Aplicação: – A ordem para tirar as sandalhas dos pés e se prostrar é uma poderosa reflexão sobre o poder da adoração, humildade e submissão ao Senhor para reorientar nossas visões de mundo particulares. É aos pés do Senhor que nossas visões de mundo devem primeiramente estar antes que qualquer ímpeto pessoal a respeito do Céu possa ser expresso.
– Somente a partir de tal perspectiva renovada da realidade as ações de conquista territoriais de Josué podem ser aceitas por Deus. Como as demais narrativas mais à frente irão demonstrar, o povo ainda terá de aprender isso a duras penas.
-Assim, a vida, as ações que a compõem e aqueles que lhes dão origem se encontram em uma existência sacrifical na figura de Josué aos pés do príncipe do exército do Senhor.

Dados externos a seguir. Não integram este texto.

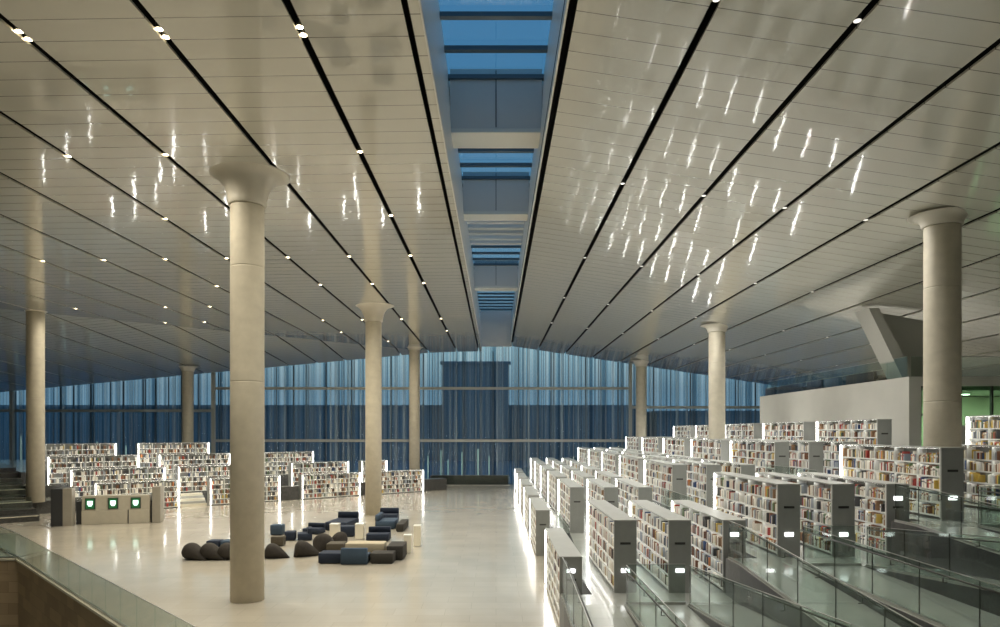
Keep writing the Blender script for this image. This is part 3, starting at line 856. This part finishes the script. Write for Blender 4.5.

– Adoração, comunhão, diálogo e respeito mútuos são a única resposta possível para aquele que entende que por mais detalhada que nossas compreensões de Deus sejam, apenas a presença dEle poderá finalmente cumprir nossa esperança. E, se Deus não apareceu assim ainda para toda a humanidade, respeito e cuidado com nossas palavras são mandatórios para o cristão.
- Conclusão:
Recapitulação: – 1) O Senhor é o que inicia e termina o trabalho de redenção de Seu povo. Portanto, a humildade e o espírito de diálogo caracterizam aquele e aquela que sabem que o Seu Senhor vai à frente.
– 2) Embora as realidades celestiais orientem a vida daqueles que estão em contato com Deus, o Céu não se define pelas decisões terrestres. Este é novamente um apelo poderoso para que desenvolvamos humildade ao falarmos do céu e defendermos visões particulares de como as coisas funcionam em Deus através da discussão ácida e destrutiva. Toda teologia criada com o objetivo de atacar e destruir, ainda que esteja certa, está errada!
– 3) O ponto em que nossas percepções espirituais se harmonizam com o Céu é aos pés do Senhor. A adoração, a entrega total, e o reconhecimento da natureza sagrada de nossa experiência com o Senhor formam o ambiente no qual nossas opiniões e ideias a respeito do Céu devem ser manifestadas. Ali, somente ali, aos pés do Senhor, toda e qualquer desavença pode ser resolvida, pois ali elas serão um diálogo na presença do Criador do universo.
Apelo: Diante da experiência de Josué com o comandante do Exército celestial, somos convidados à autorreflexão e à cuidadosa avaliação da forma como expressamos nossa visão do mundo espiritual.
– Especial atenção é dada pelo texto em nos dizer que o Senhor não se encaixa em categorias criadas por seres humanos. Ele tem suas próprias categorias, além de nossas criações.
– Quando confrontados e tentados a tecer uma atitude polarizadora, portanto, procuremos primeiramente a presença do Senhor, sem sandalhas, prostrados diante do nosso Mestre.